Voici une fleur au parfum suave et doux. Il est une manière impure de la contempler et de l'adorer : c'est celle par laquelle nous nous dissolvons pour ainsi dire en elle au lieu de l'assumer en nous. Il y aurait aussi une manière impure de nous priver à jamais de son parfum : c'est celle qui consisterait à regretter cette jouissance morosement et à la prendre par compensation tout en professant qu'on y renonce : Asmodée nous l'enseigne. Il est une manière pure d'y renoncer qui est celle des ascètes : elle consiste à se priver de sentir, non certes que le parfum soit condamnable, mais parce que notre nature, affectée par le péché, n'est pas capable de le spiritualiser et de le faire monter tout droit vers Dieu comme la fumée du sacrifice d'Abel. Et il est une manière pure de respirer la fleur, celle de saint Jean de la Croix après la nuit, celle de saint François d'Assise après le dépouillement total : alors, les sens servent de canal à l'esprit ; ils ne le gênent pas pour consacrer la créature, peut‑être même l'y aideraient‑ils en lui permettant d'être plus vibrant et plus accordé à la joie de l'univers.
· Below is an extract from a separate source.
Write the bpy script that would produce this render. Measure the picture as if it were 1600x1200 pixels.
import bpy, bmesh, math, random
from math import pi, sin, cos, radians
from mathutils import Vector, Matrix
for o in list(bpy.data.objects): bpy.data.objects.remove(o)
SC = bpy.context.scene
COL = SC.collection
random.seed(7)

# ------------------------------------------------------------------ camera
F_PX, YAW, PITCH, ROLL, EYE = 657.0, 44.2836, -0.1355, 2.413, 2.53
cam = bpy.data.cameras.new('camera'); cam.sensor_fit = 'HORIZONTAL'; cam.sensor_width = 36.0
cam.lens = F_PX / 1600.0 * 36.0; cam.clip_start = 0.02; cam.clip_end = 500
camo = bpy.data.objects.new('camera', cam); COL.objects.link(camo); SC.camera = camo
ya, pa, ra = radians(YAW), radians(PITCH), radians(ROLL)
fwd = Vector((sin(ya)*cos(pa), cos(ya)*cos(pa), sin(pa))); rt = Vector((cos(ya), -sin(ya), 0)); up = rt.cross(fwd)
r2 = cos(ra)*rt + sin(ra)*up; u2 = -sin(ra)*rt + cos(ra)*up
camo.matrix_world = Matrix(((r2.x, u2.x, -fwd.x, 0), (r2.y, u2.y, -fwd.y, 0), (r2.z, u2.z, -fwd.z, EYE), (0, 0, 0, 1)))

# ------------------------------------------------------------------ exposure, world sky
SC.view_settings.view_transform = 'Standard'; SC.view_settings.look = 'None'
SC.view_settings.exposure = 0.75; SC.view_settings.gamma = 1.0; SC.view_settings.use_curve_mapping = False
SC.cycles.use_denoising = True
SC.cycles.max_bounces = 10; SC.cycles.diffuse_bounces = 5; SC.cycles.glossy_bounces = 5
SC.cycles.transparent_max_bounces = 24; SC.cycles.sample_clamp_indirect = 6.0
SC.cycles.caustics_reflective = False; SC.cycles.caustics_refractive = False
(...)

Si cela est vrai, la vertu de pureté est une vertu d'usage : elle est la vertu même de l'usage : c'est‑à‑dire qu'on se borne, pour l'exprimer, à décrire ses aspects négatifs et nécessaires. Elle a donc sa place et son règne dans ces états d'usage et non de renoncement qui sont ceux de la plupart des hommes. Que dis‑je ? Y a‑t‑il un lieu, où elle n'ait pas son office ? Elle a sa place dans les regards dont elle écarte tout ce qui est trop vif pour n'y laisser que la lumière venue de l'intérieur, que la caresse qui s ignore.

Elle a sa place dans tout ce qui relève des sens, et là encore elle amortit, elle retranche, elle filtre, elle transforme l'ébranlement en lumière, et du toucher. Elle fait un tact. Elle a sa place dans l'intention, comme le dit si bien le langage « mes intentions étaient pures », et plus encore elle s'installe à la racine de l'acte et elle répudie ce qui procède de l'amour‑propre.
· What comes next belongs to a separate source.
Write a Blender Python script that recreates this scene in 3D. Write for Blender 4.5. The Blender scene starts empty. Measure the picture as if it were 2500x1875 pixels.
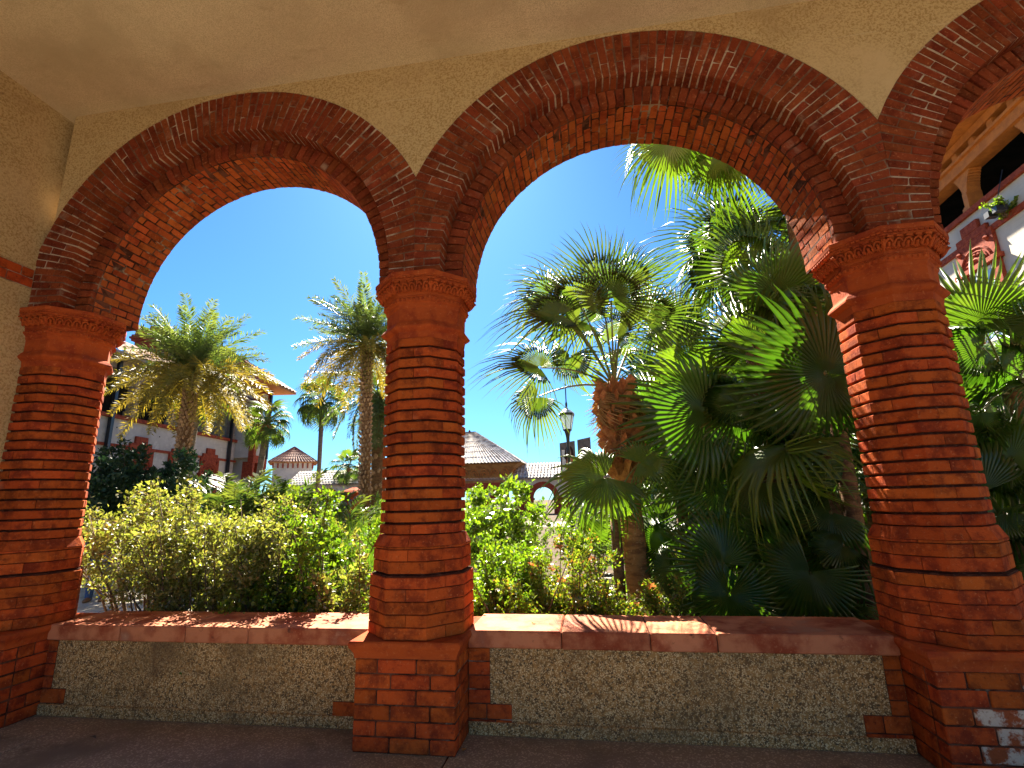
import bpy, bmesh, math, random
import numpy as np
from mathutils import Vector, Matrix
PI = math.pi
random.seed(7)
scene = bpy.context.scene
COL = scene.collection

# ------------------------------------------------------------------ camera, sky, sun, exposure
CAM = Vector((4.784, -3.468, 1.566))
PITCH, YAW, ROLL, FPX = 0.2279, 0.1491, -0.0253, 1214.8
_f = Vector((-math.sin(YAW) * math.cos(PITCH), math.cos(YAW) * math.cos(PITCH), math.sin(PITCH)))
_r = Vector((math.cos(YAW), math.sin(YAW), 0)); _u = _r.cross(_f)
_r2 = math.cos(ROLL) * _r + math.sin(ROLL) * _u
_u2 = -math.sin(ROLL) * _r + math.cos(ROLL) * _u
cd = bpy.data.cameras.new('camera'); cam = bpy.data.objects.new('camera', cd); COL.objects.link(cam)
cd.sensor_width = 36; cd.lens = FPX / 2500 * 36; cd.clip_start = .05; cd.clip_end = 2000
m = Matrix((_r2, _u2, -_f)).transposed().to_4x4(); m.translation = CAM; cam.matrix_world = m
scene.camera = cam

SUN_AZ, SUN_EL = math.radians(-17), math.radians(41.5)      # azimuth from +Y, negative = towards -X
SDIR = Vector((math.sin(SUN_AZ) * math.cos(SUN_EL), math.cos(SUN_AZ) * math.cos(SUN_EL), math.sin(SUN_EL)))
w = bpy.data.worlds.new('World'); scene.world = w; w.use_nodes = True
nt = w.node_tree; nt.nodes.clear()
sky = nt.nodes.new('ShaderNodeTexSky'); sky.sky_type = 'NISHITA'; sky.sun_disc = False
sky.sun_elevation = SUN_EL; sky.sun_rotation = SUN_AZ; sky.air_density = 1.0; sky.dust_density = .3; sky.ozone_density = 3.0
bg = nt.nodes.new('ShaderNodeBackground'); bg.inputs[1].default_value = .05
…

Elle a sa place dans les pensées qu'on entretient sur soi, elle veille à ce que nous évitions les retours de la vanité et de l'inquiétude.

Elle a sa place dans chaque partie du temps qu'elle  « rachète » en le joignant à l'éternel. Enfin, partout, elle loge dans les choses mélangées, et elle ne retient que ce qui est nourrissant pour l'être intime. Elle poursuit , dans le domaine de l'esprit, cette fonction de discernement et d'assimilation qui est celle du vivant. Évidemment, elle ne réussit pas toujours, on pourrait même dire qu'elle ne réussit jamais selon son vœu, et c'est pourquoi la pureté doute d'elle‑même chez la plus part, c'est pourquoi l'esprit de pureté s'accompagne de l'esprit de pénitence.
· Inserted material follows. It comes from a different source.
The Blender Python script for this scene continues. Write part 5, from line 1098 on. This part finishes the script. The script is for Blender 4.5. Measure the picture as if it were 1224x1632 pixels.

Sous tous ces rapports, j'aperçois dans ce que j'appelle pureté la vertu essentielle de la créature, celle qui prépare l'assomption finale de la nature dans la gloire, car la vertu de pureté, c'est, au fond, la vertu de la transmutation, de la sublimation, de la transfiguration. La nature partout est dans l'enfantement; elle gémit ; elle voudrait se revêtir d'éternité et de nouveauté. Elle aspire à un équilibre supérieur que Marie seule a connu parmi les générations.

Adam a été semé « psychique » et mortel. Le Christ, ce second Adam, est « pneumatique », et il a vaincu la mort. Nous portons l'image du premier Adam ; nous porterons l'image du second Adam. La pureté ne nous y prépare‑t‑elle pas ? Par l'usage que nous faisons du sensible, et surtout de ce sensible sacré auquel la vie en ce monde est liée, nous hâtons le retour des choses au Père et la transfiguration du monde. Coventry Patmore avait sur le mariage chrétien un mot bien profond dans son mystère : il disait, ou plutôt il chantait dans son Vestal Fire que les vies mariées fidèles à leur serment d'amour étaient des fontaines de virginité.

De nos jours, on voit se répandre dans le public chrétien beaucoup d'études et de livres sur la vertu dont nous parlons et que nos mères, par une pudeur suprême, n'osaient même pas trop nommer. Plusieurs regrettent l'époque où ces questions éternelles se résolvaient dans la conscience et par le conseil, sans qu'on les portât sur le forum ou même dans la chaire chrétienne. Mais c'est l'étalage du mal qui veut cela, et nos adversaires nous obligent à parler plus clairement de tout. Il en résulte un approfondissement, une vue plus juste du bien et du mal, un développement plus plénier des consciences. Pourtant je voudrais souligner un point que les anciens avaient bien aperçu et qui risque d'échapper à notre âge. C'est que, dans les choses de la vie et de l'amour, l'intelligence ne peut pas pénétrer jusqu'au fond, et, par conséquent, la parole, qui en est servante. On y est introduit et on s'y aventure par je ne sais quel sens intime, quel instinct silencieux et inexprimable : on risque toujours, si l'on veut en parler, de dire trop ou trop peu. L'ancienne réserve avait aussi du bon. Voyez cette jeune épouse qui veille sur le berceau et sur l'époux, sur la faiblesse et sur la force (ces deux infirmités), et qui les manie, qui les dispose, qui les achève et les guérit chaque jour l'une et l'autre. Elle n'a rien appris par les livres, et cependant elle sait. Quand nous parlons de ces choses, il faudrait, comme le souhaitait Léonard de Vinci pour l'œuvre d'art, laisser fuser un peu de mystère et comme un peu de vapeur autour des contours.